The work will include relocation of about 4,000 linear feet of drainage, 6,000 feet of sewer, 9,000 feet of water, 40,000 feet of electrical and 67,000 feet of electrical lines “all underground or above ground,” HART communications director Bill Brennan said.

He described utility relocation as “some of the most disruptive work that’s going to happen on the project.”

But Brennan said “we learned some lessons and we learned them the hard way” during construction of the west segment and that HART will try to be more attentive to the needs of residents and businesses that inevitably will be disrupted.

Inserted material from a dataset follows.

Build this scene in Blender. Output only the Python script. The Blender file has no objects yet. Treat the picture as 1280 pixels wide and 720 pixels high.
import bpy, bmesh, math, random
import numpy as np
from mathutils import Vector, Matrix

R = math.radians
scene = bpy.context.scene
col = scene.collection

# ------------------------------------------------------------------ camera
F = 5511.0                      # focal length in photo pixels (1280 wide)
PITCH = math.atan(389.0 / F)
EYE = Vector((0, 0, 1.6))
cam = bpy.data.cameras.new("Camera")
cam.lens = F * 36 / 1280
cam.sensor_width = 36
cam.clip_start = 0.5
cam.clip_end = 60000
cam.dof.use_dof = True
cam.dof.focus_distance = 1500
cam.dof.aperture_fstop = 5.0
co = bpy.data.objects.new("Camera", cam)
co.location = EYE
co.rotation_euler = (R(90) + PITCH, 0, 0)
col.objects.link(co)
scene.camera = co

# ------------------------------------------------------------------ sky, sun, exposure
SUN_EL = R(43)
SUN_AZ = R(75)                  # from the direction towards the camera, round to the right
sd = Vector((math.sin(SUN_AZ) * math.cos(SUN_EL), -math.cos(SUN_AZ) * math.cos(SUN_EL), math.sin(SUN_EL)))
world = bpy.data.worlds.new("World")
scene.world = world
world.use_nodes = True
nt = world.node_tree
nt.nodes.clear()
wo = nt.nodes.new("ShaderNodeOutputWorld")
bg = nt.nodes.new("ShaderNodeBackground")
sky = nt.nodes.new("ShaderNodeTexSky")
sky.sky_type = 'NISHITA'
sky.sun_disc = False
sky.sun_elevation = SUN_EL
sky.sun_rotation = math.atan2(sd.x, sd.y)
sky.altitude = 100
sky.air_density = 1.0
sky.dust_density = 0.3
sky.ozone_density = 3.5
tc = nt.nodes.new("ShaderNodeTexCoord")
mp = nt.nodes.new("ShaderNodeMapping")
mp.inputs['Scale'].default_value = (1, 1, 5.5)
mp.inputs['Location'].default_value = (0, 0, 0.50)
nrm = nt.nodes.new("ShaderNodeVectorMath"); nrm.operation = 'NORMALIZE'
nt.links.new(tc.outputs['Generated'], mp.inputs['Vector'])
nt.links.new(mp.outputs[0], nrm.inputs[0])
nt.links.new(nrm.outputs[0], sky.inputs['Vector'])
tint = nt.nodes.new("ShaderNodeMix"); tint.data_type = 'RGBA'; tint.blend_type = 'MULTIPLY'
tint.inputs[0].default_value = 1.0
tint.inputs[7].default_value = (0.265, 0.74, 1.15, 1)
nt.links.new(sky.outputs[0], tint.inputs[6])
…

Instead of taking one large segment of ground at a time, HART will take several smaller chunks along the path simultaneously, Brennan said. That is expected to eliminate the need to close down a big portion of road for months, he said. So Nan may be doing work in smaller segments at both Kalihi and Kakaako simultaneously, he said.

“The idea is to not have Dillingham torn up like we have Kamehameha Highway torn up,” Brennan said. “We go in, we do the work, we cover it up, we get out and then we move to another smaller section of Dillingham and do that work so that we’re only impacting a smaller section at a time.”

Justin Barfield, Nan public involvement manager for the utilities relocation project, said next up is a section of Nimitz from Aawa Street (near Floradec) to Bishop Street starting Sept. 24 and is expected to take about a month. Preliminary “pot-holing,” the technical term for identifying the precise locations of water, sewer, gas and drain lines that need to be relocated, will run from 7 p.m. to 5 a.m. daily. Lanes will be closed off two blocks at a time, he said.

There will be added noise with saw-cutting, the noisiest part of the work, taking place mostly between 7 p.m. and 10 p.m., Barfield said. The residential towers along Nimitz have been notified, he said.

After that, Nan is expected to do pot-holing along a section of Queen Street between Ward Avenue and Kamakee Street. No start date, hours of work or traffic control measures have been determined for that segment, Barfield said.

Pot-holing already has been done along a segment of Dillingham between Alakawa and Kaahi streets, as well as Kaahi itself, and Nan is waiting for the go-ahead from HART to do actual utility relocation, he said.

To report an issue regarding the utilities relocation work, call HART’s 24-hour hotline at 566-2299 or email info@honolulutransit.org. For more on the project, go to the HART web site at www.honolulutransit.org.

HART is expected to decide soon on whether to proceed with a public-private partnership model of financing or the traditional design-build mode for the remaining guideways, pillars and stations between Middle Street and Ala Moana. That contract likely won’t be awarded for at least a year, Brennan said.